Trent’anni fa moriva il leader di uno dei gruppi rock più amati al mondo, i Nirvana. Kurt Cobain, all’età di soli 27 anni, scelse di togliersi la vita. Nella lettera rinvenuta accanto al suo corpo, c’era scritto: “È meglio bruciare che spegnersi lentamente”. La notizia della sua morte ha suscitato tantissimi dubbi e molte persone vicine a lui, così come molti suoi fan, non accettavano l’idea che potesse trattarsi di un suicidio. Chi lo conosceva bene, infatti, sosteneva che Kurt Cobain non avrebbe mai potuto scegliere di togliersi la vita e che forse qualcuno che voleva vederlo morto, lo avrebbe istigato a farlo o addirittura c’è chi sostiene che forse potrebbe essere stato ucciso. L’angelo maledetto morì il 5 aprile del 1994 a Seattle.
Kurt Cobain, le possibili cause del suicidio
Una delle cause che avrebbe potuto spingere il noto cantante a suicidarsi potrebbe essere la separazione dei suoi genitori. Nel 1975, Donald Cobain e Wendy Elizabeth Fradenburg decisero di separarsi; da quel momento, Kurt Cobain divenne triste e malinconico e, nel 1993, durante un’intervista, disse: “Mi vergognavo dei miei genitori. Non riuscivo a guardare negli occhi alcuni miei compagni di classe perché volevo avere una famiglia normale come loro. Per molti anni, ho desiderato una sicurezza da parte loro che non sono mai riusciti a darmi”.
I dubbi sul caso Cobain
Per molti anni, si è cercato di far luce sul caso Cobain. Secondo i rapporti della polizia, il leader dei Nirvana si era sparato in bocca con un fucile Remington calibro 20, dopo aver ingerito Valium in dosi maggiori alla normalità e si era iniettato eroina sufficiente per una tripla overdose. Il caso fu così archiviato. Tuttavia, i dubbi non mancavano: il fucile ritrovato vicino al braccio sinistro era il primo punto interrogativo. Sul fucile non furono trovate le impronte e la posizione del fucile era allineata al corpo; come era possibile? Inoltre, la lettera trovata era divisa in due parti: nella prima parte, Cobain si rivolgeva a un amico immaginario, Boddah, confidandogli la sua crisi di artista rock a causa del troppo successo, ma affermando di non voler rinunciare a vivere. Nella seconda metà della lettera, in modo nevrotico, si rivolgeva a sua moglie Courtney Love, chiedendole di prendersi cura della loro figlia Frances Bean.
Le indagini di Tom Grant
Per chiarire la vicenda, Courtney Love assoldò un detective privato, Tom Grant. L’investigatore scoprì notizie rilevanti che lasciavano supporre che la Love potesse essere coinvolta nella morte del marito. Una delle prove era che Cobain aveva escluso la moglie dal testamento e che intendeva divorziare da lei. Inoltre, Grant scoprì strane somiglianze tra la calligrafia della donna e quella delle frasi finali della lettera d’addio. Cosa ancora più strana, nel 1998, Eldon Hoke dei Mentors, durante le riprese di un documentario, riferì di aver ricevuto la somma di 50.000 dollari per uccidere Cobain, senza specificare chi fosse il mandante. Hoke morì pochi giorni dopo sotto un treno e non fece in tempo a pronunciare quel nome.
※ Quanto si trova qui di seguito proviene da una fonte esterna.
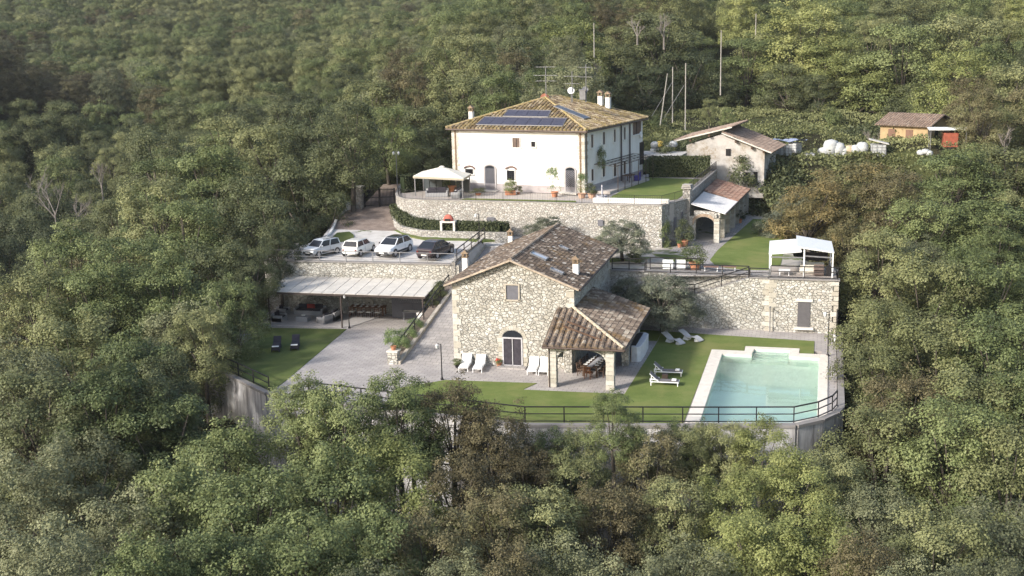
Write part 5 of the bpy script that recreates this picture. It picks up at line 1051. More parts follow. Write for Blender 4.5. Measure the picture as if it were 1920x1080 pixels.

La vita di Cobain e il club dei 27
La vita di Cobain è stata ricca di sofferenze, ansia e depressione, alternata da momenti di astinenza a momenti in cui si drogava a tal punto da andare in overdose. La sua morte è stata paragonata alle “morti strane”, infatti, nello stesso modo, i suoi colleghi Jim Morrison, Janis Joplin e Jimi Hendrix sono tutti musicisti morti a 27 anni nell’arco di tempo tra il 1969 e il 1971. Il troppo successo e la troppa certezza di riuscire a gestirlo, fa diventare deboli e vulnerabili al punto di cadere nelle tentazioni più estreme, come in questo caso la droga.